= Short problem =
Spot each line in the records below where the word "Python" occurs, then copy it.

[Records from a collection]

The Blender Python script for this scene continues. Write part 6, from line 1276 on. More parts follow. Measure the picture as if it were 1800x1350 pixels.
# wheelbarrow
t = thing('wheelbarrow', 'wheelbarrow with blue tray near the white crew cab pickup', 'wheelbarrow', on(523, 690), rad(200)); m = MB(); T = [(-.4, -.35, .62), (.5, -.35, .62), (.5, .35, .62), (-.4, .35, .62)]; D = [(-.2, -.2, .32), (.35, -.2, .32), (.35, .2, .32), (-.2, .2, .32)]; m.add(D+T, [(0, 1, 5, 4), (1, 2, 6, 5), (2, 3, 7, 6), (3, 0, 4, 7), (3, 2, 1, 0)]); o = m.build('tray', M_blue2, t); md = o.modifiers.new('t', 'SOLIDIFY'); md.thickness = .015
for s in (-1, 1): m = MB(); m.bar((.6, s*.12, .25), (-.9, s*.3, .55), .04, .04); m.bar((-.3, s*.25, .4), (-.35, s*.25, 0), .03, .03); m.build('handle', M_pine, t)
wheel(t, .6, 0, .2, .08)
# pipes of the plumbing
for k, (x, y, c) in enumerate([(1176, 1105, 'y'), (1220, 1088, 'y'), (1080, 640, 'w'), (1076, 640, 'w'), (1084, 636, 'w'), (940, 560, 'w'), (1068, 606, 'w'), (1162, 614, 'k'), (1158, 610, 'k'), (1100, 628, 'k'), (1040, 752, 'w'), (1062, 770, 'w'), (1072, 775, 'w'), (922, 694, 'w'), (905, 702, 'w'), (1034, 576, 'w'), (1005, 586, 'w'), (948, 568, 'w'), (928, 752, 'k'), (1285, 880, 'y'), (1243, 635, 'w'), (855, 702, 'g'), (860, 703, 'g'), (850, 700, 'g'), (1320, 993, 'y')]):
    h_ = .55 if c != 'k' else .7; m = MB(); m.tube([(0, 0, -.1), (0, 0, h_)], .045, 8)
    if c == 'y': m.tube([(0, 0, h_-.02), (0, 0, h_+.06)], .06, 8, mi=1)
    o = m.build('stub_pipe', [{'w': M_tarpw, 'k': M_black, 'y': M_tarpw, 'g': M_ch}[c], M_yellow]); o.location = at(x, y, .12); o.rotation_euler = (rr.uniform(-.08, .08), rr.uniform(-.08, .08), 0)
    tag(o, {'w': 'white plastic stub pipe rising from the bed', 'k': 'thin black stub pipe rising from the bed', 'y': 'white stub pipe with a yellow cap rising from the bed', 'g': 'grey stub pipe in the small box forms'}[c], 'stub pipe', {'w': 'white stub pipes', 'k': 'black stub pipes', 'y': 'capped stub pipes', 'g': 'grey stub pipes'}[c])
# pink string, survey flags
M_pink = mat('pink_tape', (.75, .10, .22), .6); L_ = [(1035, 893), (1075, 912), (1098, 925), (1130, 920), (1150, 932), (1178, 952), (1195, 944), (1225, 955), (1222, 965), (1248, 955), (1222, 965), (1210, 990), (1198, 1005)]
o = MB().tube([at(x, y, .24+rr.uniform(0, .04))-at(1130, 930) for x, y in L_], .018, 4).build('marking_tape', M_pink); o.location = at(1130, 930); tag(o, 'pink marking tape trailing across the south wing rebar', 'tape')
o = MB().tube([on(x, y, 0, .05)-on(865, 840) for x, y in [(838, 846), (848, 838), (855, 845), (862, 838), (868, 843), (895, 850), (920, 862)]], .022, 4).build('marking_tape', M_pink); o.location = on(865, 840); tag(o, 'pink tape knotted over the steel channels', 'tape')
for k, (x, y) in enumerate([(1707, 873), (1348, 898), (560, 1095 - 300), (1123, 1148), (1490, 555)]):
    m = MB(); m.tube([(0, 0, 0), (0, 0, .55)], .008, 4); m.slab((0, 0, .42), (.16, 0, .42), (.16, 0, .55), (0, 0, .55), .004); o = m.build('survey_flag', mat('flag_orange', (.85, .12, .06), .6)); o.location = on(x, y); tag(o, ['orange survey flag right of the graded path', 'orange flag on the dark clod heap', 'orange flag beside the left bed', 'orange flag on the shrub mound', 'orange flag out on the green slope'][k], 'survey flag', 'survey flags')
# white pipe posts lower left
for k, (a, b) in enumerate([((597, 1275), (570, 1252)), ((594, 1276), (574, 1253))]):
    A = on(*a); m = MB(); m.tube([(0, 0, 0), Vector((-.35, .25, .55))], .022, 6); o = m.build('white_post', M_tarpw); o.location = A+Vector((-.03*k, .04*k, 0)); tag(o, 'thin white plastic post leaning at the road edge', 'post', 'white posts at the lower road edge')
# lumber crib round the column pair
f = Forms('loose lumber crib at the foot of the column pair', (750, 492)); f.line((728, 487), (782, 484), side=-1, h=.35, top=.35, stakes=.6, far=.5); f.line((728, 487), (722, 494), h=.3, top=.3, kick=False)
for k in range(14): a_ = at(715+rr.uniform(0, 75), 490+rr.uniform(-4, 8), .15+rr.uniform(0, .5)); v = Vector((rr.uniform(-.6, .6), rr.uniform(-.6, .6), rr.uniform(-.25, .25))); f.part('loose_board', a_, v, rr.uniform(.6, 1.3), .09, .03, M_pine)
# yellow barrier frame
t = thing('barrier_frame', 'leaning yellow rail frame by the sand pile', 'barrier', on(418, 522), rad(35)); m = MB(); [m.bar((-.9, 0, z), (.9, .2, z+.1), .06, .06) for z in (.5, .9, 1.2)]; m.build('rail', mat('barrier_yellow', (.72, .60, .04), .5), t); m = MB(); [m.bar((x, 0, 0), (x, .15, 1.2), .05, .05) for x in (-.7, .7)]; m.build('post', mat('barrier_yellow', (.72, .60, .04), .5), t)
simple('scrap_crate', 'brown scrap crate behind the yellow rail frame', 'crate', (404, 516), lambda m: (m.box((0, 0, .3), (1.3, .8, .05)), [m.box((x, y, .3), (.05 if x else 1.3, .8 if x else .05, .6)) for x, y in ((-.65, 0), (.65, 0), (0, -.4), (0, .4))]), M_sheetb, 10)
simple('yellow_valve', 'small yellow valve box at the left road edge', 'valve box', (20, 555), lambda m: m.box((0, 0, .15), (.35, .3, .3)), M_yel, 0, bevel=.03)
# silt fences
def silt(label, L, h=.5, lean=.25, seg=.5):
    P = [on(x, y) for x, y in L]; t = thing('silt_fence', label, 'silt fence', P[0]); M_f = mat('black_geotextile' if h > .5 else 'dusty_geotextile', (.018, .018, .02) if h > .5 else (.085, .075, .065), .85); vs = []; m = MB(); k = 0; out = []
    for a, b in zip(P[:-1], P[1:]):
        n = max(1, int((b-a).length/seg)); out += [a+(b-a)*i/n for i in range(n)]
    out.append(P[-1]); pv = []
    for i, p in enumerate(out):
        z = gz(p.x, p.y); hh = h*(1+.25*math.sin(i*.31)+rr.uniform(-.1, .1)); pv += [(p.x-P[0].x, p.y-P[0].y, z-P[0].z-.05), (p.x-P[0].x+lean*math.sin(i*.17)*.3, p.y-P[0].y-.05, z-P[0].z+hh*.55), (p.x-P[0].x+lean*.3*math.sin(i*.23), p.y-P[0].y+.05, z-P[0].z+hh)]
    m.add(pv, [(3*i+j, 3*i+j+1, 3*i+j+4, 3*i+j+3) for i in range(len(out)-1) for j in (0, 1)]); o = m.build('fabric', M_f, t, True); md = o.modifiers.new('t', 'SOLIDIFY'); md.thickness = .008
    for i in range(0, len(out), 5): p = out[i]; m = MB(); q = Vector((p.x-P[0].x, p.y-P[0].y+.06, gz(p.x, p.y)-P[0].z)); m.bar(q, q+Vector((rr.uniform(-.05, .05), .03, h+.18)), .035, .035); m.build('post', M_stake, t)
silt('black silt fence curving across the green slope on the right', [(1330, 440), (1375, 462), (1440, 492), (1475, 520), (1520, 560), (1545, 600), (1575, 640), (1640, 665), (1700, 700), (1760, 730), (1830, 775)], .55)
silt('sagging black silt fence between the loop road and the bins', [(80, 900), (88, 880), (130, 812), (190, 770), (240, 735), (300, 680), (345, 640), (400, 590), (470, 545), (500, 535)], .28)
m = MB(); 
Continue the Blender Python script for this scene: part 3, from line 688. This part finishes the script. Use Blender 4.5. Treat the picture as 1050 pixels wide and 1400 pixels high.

= Response below =
The Blender Python script for this scene continues. Write part 6, from line 1276 on. More parts follow. Measure the picture as if it were 1800x1350 pixels.
Continue the Blender Python script for this scene: part 3, from line 688. This part finishes the script. Use Blender 4.5. Treat the picture as 1050 pixels wide and 1400 pixels high.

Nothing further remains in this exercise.